The Confederation of Indian Industry (CII) has urged the government to make India’s tax system more trust-based, simpler, and technology-driven in the Union Budget 2026-27, with a focus on faster dispute resolution and easier Tax Deducted at Source (TDS) rules. “India’s next leap requires a principle-based, technology-enabled, and trust-anchored tax system,” CII Director-General Chandrajit Banerjee said after the industry body met the revenue secretary on Friday.
CII noted that tax litigation continues to burden businesses, with more than five lakh appeals involving nearly ₹18 lakh crore pending before the commissioner (appeals). It asked the government to fast-track cases involving more than ₹100 crore and resolve them within one year through virtual hearings and close monitoring by the Central Board of Direct Taxes (CBDT). Penalty proceedings should be paused till the main appeal is settled, and draft orders should be shared for factual checks before being finalised, it suggested. CII also sought revival of the Authority for Advance Rulings (AAR) under retired high court judges, “empowered to deliver binding rulings within six months”.
To build taxpayer confidence, CII called for converting the existing taxpayer charter into a legal Taxpayer Rights Charter guaranteeing time-bound refunds, faceless assessments, and accountability for administrative delays. It also flagged issues in the Central Processing Centre (CPC) system for return processing and asked for “improved protocols ensuring that only apparent mistakes are adjusted automatically and that taxpayers can request virtual hearings when required”.
On direct tax simplification, CII said the TDS and Tax Collected at Source (TCS) framework — with more than 35 categories and multiple rates — has become too complex and affects business liquidity. It recommended reducing the framework to two or three broad rates, exempting transactions between Goods and Services Tax (GST)-registered entities, and clarifying that no TDS should apply to the GST portion of a payment. “Tax simplification is not a concession; it is an investment in governance efficiency,” Banerjee said. “When rules are clear and systems are digital, compliance becomes automatic and disputes become exceptional.”
On indirect taxes and customs, CII pitched a one-time settlement scheme for old disputes, longer validity for advance rulings, and full digital processing of customs through Application Programming Interface (API)-based systems.

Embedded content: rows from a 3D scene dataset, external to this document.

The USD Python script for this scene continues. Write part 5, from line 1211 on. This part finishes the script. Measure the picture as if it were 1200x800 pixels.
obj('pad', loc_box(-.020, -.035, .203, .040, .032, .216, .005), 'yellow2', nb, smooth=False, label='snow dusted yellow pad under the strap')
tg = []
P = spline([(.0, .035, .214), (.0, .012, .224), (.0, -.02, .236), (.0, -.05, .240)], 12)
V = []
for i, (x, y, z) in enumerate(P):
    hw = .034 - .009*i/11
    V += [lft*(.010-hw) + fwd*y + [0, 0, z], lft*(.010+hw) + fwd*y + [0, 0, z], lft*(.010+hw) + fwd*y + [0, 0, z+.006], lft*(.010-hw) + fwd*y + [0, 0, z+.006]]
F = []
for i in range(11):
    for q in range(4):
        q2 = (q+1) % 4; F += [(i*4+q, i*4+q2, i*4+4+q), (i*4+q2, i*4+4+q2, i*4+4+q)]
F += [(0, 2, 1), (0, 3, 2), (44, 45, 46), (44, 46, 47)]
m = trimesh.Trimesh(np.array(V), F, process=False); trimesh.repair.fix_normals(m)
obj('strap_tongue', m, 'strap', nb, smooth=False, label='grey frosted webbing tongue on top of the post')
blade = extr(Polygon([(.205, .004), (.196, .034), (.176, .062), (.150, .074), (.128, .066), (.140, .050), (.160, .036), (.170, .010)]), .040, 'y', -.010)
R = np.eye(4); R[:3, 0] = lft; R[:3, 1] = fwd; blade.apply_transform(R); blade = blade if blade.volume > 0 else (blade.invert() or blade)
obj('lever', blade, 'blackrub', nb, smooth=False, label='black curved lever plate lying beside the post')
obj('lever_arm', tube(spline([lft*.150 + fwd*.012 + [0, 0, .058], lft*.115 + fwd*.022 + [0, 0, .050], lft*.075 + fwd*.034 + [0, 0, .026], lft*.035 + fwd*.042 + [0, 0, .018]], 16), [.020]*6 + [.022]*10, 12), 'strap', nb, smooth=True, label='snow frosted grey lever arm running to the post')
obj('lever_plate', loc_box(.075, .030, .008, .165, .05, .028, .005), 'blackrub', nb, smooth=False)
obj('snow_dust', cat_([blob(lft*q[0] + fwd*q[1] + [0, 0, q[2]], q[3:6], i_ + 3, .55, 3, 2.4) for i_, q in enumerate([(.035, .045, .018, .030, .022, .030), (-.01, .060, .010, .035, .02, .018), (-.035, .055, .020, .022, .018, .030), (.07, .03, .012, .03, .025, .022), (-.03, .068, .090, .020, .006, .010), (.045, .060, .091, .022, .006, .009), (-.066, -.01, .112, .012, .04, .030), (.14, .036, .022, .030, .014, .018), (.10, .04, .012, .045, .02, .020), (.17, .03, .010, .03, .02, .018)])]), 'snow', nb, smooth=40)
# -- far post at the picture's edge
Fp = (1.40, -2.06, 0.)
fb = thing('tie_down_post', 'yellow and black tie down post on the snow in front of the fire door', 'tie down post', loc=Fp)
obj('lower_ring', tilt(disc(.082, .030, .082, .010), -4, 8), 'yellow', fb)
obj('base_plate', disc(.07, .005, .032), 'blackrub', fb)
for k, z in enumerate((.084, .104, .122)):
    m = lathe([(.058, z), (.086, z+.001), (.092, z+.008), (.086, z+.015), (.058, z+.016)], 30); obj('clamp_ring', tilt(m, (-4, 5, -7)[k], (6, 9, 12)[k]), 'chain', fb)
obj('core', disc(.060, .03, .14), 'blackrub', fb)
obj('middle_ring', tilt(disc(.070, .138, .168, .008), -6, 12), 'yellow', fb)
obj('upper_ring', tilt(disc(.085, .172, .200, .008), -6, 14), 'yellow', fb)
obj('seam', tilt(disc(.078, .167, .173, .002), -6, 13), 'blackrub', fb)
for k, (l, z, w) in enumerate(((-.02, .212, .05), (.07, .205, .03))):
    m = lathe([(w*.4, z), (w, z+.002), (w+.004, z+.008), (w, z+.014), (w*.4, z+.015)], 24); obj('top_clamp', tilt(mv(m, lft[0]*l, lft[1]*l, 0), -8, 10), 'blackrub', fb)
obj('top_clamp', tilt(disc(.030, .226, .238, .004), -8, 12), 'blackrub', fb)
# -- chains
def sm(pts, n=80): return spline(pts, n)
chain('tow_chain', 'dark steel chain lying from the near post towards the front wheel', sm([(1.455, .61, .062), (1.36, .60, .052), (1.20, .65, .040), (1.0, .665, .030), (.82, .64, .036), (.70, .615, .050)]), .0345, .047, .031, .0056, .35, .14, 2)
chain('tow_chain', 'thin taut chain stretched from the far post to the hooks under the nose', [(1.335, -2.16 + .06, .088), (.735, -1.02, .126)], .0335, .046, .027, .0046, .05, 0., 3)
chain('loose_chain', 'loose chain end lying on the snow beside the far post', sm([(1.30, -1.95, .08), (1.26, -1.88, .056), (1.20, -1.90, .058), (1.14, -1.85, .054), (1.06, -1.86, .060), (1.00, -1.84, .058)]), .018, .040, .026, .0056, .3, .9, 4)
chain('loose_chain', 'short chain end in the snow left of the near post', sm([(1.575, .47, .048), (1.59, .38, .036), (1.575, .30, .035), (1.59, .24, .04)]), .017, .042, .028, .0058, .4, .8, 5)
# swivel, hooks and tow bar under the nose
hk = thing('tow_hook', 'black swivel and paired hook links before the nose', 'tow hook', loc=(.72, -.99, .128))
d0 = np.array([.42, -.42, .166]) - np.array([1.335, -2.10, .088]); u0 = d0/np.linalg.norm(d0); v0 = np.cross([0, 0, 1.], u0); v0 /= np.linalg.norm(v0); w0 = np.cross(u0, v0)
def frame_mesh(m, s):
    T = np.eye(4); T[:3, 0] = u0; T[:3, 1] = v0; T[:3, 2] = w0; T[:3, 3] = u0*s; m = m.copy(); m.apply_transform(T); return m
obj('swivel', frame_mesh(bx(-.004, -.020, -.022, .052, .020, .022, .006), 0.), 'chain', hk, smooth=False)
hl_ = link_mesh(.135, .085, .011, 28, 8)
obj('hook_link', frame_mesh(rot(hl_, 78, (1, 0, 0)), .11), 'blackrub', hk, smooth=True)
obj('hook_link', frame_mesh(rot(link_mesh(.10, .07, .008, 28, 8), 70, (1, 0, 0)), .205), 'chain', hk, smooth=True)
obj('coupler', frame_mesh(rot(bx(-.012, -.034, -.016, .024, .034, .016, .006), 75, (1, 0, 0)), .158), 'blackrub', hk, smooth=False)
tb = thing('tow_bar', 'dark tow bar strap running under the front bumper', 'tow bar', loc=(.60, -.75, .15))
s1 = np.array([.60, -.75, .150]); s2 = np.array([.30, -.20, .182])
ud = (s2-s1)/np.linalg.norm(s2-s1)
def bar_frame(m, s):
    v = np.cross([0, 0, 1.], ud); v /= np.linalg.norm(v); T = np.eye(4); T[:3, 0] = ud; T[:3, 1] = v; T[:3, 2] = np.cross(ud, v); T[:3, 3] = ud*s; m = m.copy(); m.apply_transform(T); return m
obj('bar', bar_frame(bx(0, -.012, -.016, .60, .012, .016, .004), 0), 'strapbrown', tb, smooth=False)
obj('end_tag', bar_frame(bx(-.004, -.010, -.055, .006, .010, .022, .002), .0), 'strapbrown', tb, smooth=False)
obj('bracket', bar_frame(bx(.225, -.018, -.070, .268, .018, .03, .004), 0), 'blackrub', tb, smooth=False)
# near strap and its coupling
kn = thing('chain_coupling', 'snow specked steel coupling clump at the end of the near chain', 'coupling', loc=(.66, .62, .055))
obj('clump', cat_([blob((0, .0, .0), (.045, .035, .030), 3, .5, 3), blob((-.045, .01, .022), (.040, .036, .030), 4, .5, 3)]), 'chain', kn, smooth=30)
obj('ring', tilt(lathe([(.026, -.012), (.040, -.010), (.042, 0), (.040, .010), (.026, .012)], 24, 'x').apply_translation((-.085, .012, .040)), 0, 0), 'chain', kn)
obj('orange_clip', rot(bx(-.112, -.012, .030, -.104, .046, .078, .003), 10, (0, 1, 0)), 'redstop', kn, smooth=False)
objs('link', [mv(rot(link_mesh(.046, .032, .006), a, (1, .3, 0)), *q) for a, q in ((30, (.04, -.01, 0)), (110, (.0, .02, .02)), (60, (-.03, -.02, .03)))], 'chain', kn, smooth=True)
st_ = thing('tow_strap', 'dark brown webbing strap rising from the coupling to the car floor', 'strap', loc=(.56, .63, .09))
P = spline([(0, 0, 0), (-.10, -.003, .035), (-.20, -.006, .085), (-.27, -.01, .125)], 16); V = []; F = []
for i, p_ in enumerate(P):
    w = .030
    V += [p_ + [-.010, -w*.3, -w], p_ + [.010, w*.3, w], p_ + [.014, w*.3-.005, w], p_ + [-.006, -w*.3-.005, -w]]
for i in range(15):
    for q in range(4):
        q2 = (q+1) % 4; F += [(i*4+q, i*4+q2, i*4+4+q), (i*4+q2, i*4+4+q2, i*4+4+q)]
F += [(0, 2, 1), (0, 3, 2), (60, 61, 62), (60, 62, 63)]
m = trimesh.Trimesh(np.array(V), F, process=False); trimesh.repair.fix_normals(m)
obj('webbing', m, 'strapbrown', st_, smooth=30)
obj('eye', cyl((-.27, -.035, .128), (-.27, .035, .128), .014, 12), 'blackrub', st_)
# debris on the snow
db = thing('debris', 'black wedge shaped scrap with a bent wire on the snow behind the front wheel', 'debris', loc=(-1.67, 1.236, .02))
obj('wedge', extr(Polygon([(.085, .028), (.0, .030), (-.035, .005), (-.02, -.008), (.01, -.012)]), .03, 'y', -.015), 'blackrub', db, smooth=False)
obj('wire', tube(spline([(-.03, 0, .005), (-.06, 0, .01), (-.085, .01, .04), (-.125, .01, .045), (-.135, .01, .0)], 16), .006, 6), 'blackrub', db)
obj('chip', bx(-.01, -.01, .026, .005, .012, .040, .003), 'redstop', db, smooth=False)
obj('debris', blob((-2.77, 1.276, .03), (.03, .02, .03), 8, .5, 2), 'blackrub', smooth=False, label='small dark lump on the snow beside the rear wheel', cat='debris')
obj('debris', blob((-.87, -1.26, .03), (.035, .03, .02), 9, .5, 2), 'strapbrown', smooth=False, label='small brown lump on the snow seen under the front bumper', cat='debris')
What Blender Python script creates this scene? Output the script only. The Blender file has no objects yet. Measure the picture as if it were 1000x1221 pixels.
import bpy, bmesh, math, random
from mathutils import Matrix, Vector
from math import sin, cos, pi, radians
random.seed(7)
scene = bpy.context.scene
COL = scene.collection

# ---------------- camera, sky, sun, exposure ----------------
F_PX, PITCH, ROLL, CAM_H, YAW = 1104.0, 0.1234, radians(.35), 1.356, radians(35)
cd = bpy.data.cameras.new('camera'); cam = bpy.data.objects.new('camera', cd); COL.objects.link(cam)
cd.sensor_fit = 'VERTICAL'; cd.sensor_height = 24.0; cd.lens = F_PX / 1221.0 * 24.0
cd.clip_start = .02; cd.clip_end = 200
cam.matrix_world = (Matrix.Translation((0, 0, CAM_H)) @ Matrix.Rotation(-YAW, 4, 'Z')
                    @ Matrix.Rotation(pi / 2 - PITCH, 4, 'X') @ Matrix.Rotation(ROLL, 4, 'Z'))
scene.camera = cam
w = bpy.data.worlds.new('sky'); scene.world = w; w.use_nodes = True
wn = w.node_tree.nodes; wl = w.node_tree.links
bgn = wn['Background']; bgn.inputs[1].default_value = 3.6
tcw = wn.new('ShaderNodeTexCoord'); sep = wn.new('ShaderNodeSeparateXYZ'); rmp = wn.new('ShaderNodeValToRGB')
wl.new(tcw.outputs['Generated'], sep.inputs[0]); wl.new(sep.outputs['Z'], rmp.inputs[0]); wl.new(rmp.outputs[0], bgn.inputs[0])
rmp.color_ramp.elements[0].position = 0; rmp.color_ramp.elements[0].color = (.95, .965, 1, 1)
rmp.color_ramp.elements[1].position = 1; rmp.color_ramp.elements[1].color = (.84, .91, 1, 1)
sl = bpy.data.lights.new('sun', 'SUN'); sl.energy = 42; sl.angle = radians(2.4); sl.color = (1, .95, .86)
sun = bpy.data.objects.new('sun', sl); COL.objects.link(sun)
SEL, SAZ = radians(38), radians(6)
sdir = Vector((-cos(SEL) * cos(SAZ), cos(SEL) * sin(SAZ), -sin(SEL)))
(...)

It suggested a roadmap for “paper-free customs by 2028” with e-refunds, e-adjudication, and e-appeals. CII also called for rationalising tariffs by consolidating exemption notifications and permitting a single appeal for multiple bills of entry (BoE) where issues are common, along with automatic release of bonds once export obligations are met.
To improve predictability, CII suggested a multi-year corporate tax roadmap and removal of prosecution for minor and unintentional errors under both direct and indirect tax laws. “CII’s proposals are not about cutting taxes, but they are about cutting friction,” Banerjee said, adding that a trust-based compliance system can boost revenues without hurting the exchequer.
“India has already shown the world that large-scale reforms like GST 2.0 can succeed,” he said. “If we now make our tax systems as simple and predictable as they are digital and fair, we will not only raise revenues more efficiently but also build the foundations of an economy that inspires confidence — both at home and abroad.”